— Start —
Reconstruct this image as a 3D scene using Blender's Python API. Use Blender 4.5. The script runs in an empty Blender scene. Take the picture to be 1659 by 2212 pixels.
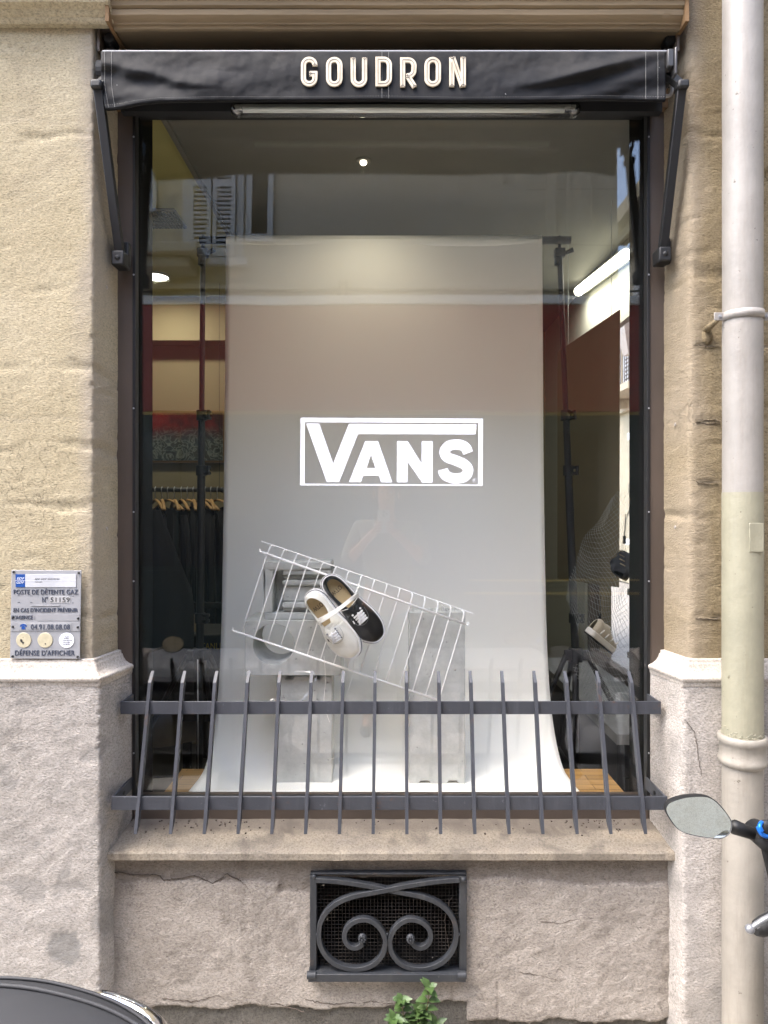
import bpy, bmesh, math, random
from mathutils import Vector, Matrix, noise, Euler
R = math.radians
random.seed(7)
sc = bpy.context.scene
COL = sc.collection

# ---------------------------------------------------------------- camera
cam_d = bpy.data.cameras.new("camera"); cam = bpy.data.objects.new("camera", cam_d); COL.objects.link(cam)
cam.location = (0, 0, 1.5); cam.rotation_euler = (R(90), 0, 0)
cam_d.sensor_fit = 'HORIZONTAL'; cam_d.sensor_width = 36.0; cam_d.lens = 33.35
cam_d.clip_start = 0.02; cam_d.clip_end = 500
sc.camera = cam
# ---------------------------------------------------------------- sky and sun
w = bpy.data.worlds.new("World"); sc.world = w; w.use_nodes = True
nt = w.node_tree; nt.nodes.clear()
sky = nt.nodes.new('ShaderNodeTexSky'); sky.sky_type = 'NISHITA'; sky.sun_disc = False
SUN_EL, SUN_ROT = 62, 205
sky.sun_elevation = R(SUN_EL); sky.sun_rotation = R(SUN_ROT); sky.air_density = 1.0; sky.dust_density = 3.0; sky.ozone_density = 1.0
bg = nt.nodes.new('ShaderNodeBackground'); bg.inputs[1].default_value = 0.15
ow = nt.nodes.new('ShaderNodeOutputWorld')
nt.links.new(sky.outputs[0], bg.inputs[0]); nt.links.new(bg.outputs[0], ow.inputs[0])
sd = bpy.data.lights.new("sun", 'SUN'); sd.energy = 0.5; sd.angle = R(32); sd.color = (1, .97, .92)
so = bpy.data.objects.new("sun", sd); COL.objects.link(so)
_dir = Vector((-.42, -.22, .86)).normalized()          # towards the sun
so.rotation_euler = _dir.to_track_quat('Z', 'Y').to_euler(); so.location = (-3, -3, 14)
sky.sun_elevation = math.asin(_dir.z); sky.sun_rotation = math.atan2(_dir.x, _dir.y)
sc.view_settings.view_transform = 'Standard'; sc.view_settings.look = 'None'
sc.view_settings.exposure = 3.12; sc.view_settings.gamma = 1.0
sc.render.engine = 'CYCLES'
sc.cycles.max_bounces = 10; sc.cycles.transparent_max_bounces = 16; sc.cycles.diffuse_bounces = 5
sc.cycles.glossy_bounces = 5; sc.cycles.use_denoising = True; sc.cycles.sample_clamp_indirect = 8
sc.render.resolution_x = 768; sc.render.resolution_y = 1024

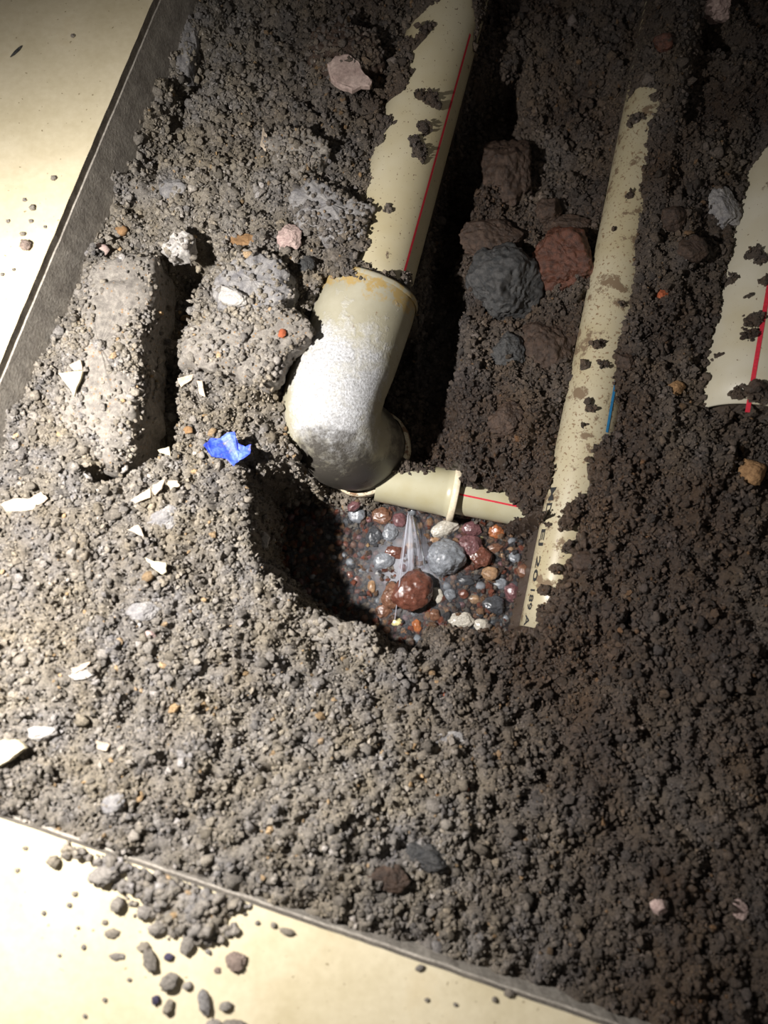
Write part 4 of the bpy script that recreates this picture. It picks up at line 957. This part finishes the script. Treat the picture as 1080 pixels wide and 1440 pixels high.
# jet: fan-shaped sheet with ridges, from under the coupling to the pebbles
jet = empty('water_jet', at(575, 724, -.197)); tag(jet, 'fan of water spraying down from under the coupling', 'water')
j0 = at(576, 722, -.192); JO = np.array(jet.location)
ends = [(at(567, 800, -.193), 0), (at(610, 792, -.193), 1)]
V = []; F = []; fo = []; nu, nv_ = 34, 26
for j in range(nv_ + 1):
    t = j / nv_
    for i in range(nu + 1):
        s = i / nu; top_ = at(573.5 + 9 * s, 723 + 3 * s, -.190); e = at(559 + 46 * s ** .9, 806 - 10 * s, -.194)
        p = top_ * (1 - t) + e * t; p = p + np.array([0, 0, .010 * 4 * t * (1 - t) + .0022 * math.sin(s * 19) * t + .004 * math.sin(math.pi * s) * t])
        V.append(p - JO); st = .5 + .5 * float(math.sin(s * 23 + 1) * math.sin(s * 9)); ed = (1 - abs(2 * s - .75) ** 2 * .7)
        fo.append(max(0.02, (.45 + .5 * st) * max(ed, .05) * (1 - .35 * t) * (1 - .8 * s)))
for j in range(nv_):
    for i in range(nu): a_ = j * (nu + 1) + i; F.append((a_, a_ + 1, a_ + nu + 2, a_ + nu + 1))
me = mesh_np('water_sheet', V, F, M['jet'], True); a = me.attributes.new('Foam', 'FLOAT', 'POINT'); a.data.foreach_set('value', np.array(fo, np.float32))
link('water_sheet', me, jet)
def strand(u0, v0, z0, u1, v1, z1, r, fm, arc):
    a0, a1 = at(u0, v0, z0), at(u1, v1, z1); path = []
    for k in range(21):
        t = k / 20; path.append(a0 * (1 - t) + a1 * t + np.array([0, 0, arc * 4 * t * (1 - t)]) - JO)
    V, F = tube(path, [r * (1 - .35 * k / 20) for k in range(21)], 10); me = mesh_np('water_strand', V, F, M['jet'], True)
    a = me.attributes.new('Foam', 'FLOAT', 'POINT'); a.data.foreach_set('value', np.full(len(V), fm, np.float32)); link('water_strand', me, jet)
strand(574, 722, -.190, 555, 872, -.197, .0010, .55, .014)
strand(577, 724, -.190, 576, 800, -.194, .0006, .35, .010)
strand(580, 724, -.190, 590, 798, -.194, .0005, .25, .010)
— End —
> [What you are asked to do]:
Retype all of the entries exactly as written, leaving out any images.

> [Solution for this task]:
Reconstruct this image as a 3D scene using Blender's Python API. Use Blender 4.5. The script runs in an empty Blender scene. Take the picture to be 1659 by 2212 pixels.
import bpy, bmesh, math, random
from mathutils import Vector, Matrix, noise, Euler
R = math.radians
random.seed(7)
sc = bpy.context.scene
COL = sc.collection

# ---------------------------------------------------------------- camera
cam_d = bpy.data.cameras.new("camera"); cam = bpy.data.objects.new("camera", cam_d); COL.objects.link(cam)
cam.location = (0, 0, 1.5); cam.rotation_euler = (R(90), 0, 0)
cam_d.sensor_fit = 'HORIZONTAL'; cam_d.sensor_width = 36.0; cam_d.lens = 33.35
cam_d.clip_start = 0.02; cam_d.clip_end = 500
sc.camera = cam
# ---------------------------------------------------------------- sky and sun
w = bpy.data.worlds.new("World"); sc.world = w; w.use_nodes = True
nt = w.node_tree; nt.nodes.clear()
sky = nt.nodes.new('ShaderNodeTexSky'); sky.sky_type = 'NISHITA'; sky.sun_disc = False
SUN_EL, SUN_ROT = 62, 205
sky.sun_elevation = R(SUN_EL); sky.sun_rotation = R(SUN_ROT); sky.air_density = 1.0; sky.dust_density = 3.0; sky.ozone_density = 1.0
bg = nt.nodes.new('ShaderNodeBackground'); bg.inputs[1].default_value = 0.15
ow = nt.nodes.new('ShaderNodeOutputWorld')
nt.links.new(sky.outputs[0], bg.inputs[0]); nt.links.new(bg.outputs[0], ow.inputs[0])
sd = bpy.data.lights.new("sun", 'SUN'); sd.energy = 0.5; sd.angle = R(32); sd.color = (1, .97, .92)
so = bpy.data.objects.new("sun", sd); COL.objects.link(so)
_dir = Vector((-.42, -.22, .86)).normalized()          # towards the sun
so.rotation_euler = _dir.to_track_quat('Z', 'Y').to_euler(); so.location = (-3, -3, 14)
sky.sun_elevation = math.asin(_dir.z); sky.sun_rotation = math.atan2(_dir.x, _dir.y)
sc.view_settings.view_transform = 'Standard'; sc.view_settings.look = 'None'
sc.view_settings.exposure = 3.12; sc.view_settings.gamma = 1.0
sc.render.engine = 'CYCLES'
sc.cycles.max_bounces = 10; sc.cycles.transparent_max_bounces = 16; sc.cycles.diffuse_bounces = 5
sc.cycles.glossy_bounces = 5; sc.cycles.use_denoising = True; sc.cycles.sample_clamp_indirect = 8
sc.render.resolution_x = 768; sc.render.resolution_y = 1024

Write part 4 of the bpy script that recreates this picture. It picks up at line 957. This part finishes the script. Treat the picture as 1080 pixels wide and 1440 pixels high.
# jet: fan-shaped sheet with ridges, from under the coupling to the pebbles
jet = empty('water_jet', at(575, 724, -.197)); tag(jet, 'fan of water spraying down from under the coupling', 'water')
j0 = at(576, 722, -.192); JO = np.array(jet.location)
ends = [(at(567, 800, -.193), 0), (at(610, 792, -.193), 1)]
V = []; F = []; fo = []; nu, nv_ = 34, 26
for j in range(nv_ + 1):
    t = j / nv_
    for i in range(nu + 1):
        s = i / nu; top_ = at(573.5 + 9 * s, 723 + 3 * s, -.190); e = at(559 + 46 * s ** .9, 806 - 10 * s, -.194)
        p = top_ * (1 - t) + e * t; p = p + np.array([0, 0, .010 * 4 * t * (1 - t) + .0022 * math.sin(s * 19) * t + .004 * math.sin(math.pi * s) * t])
        V.append(p - JO); st = .5 + .5 * float(math.sin(s * 23 + 1) * math.sin(s * 9)); ed = (1 - abs(2 * s - .75) ** 2 * .7)
        fo.append(max(0.02, (.45 + .5 * st) * max(ed, .05) * (1 - .35 * t) * (1 - .8 * s)))
for j in range(nv_):
    for i in range(nu): a_ = j * (nu + 1) + i; F.append((a_, a_ + 1, a_ + nu + 2, a_ + nu + 1))
me = mesh_np('water_sheet', V, F, M['jet'], True); a = me.attributes.new('Foam', 'FLOAT', 'POINT'); a.data.foreach_set('value', np.array(fo, np.float32))
link('water_sheet', me, jet)
def strand(u0, v0, z0, u1, v1, z1, r, fm, arc):
    a0, a1 = at(u0, v0, z0), at(u1, v1, z1); path = []
    for k in range(21):
        t = k / 20; path.append(a0 * (1 - t) + a1 * t + np.array([0, 0, arc * 4 * t * (1 - t)]) - JO)
    V, F = tube(path, [r * (1 - .35 * k / 20) for k in range(21)], 10); me = mesh_np('water_strand', V, F, M['jet'], True)
    a = me.attributes.new('Foam', 'FLOAT', 'POINT'); a.data.foreach_set('value', np.full(len(V), fm, np.float32)); link('water_strand', me, jet)
strand(574, 722, -.190, 555, 872, -.197, .0010, .55, .014)
strand(577, 724, -.190, 576, 800, -.194, .0006, .35, .010)
strand(580, 724, -.190, 590, 798, -.194, .0005, .25, .010)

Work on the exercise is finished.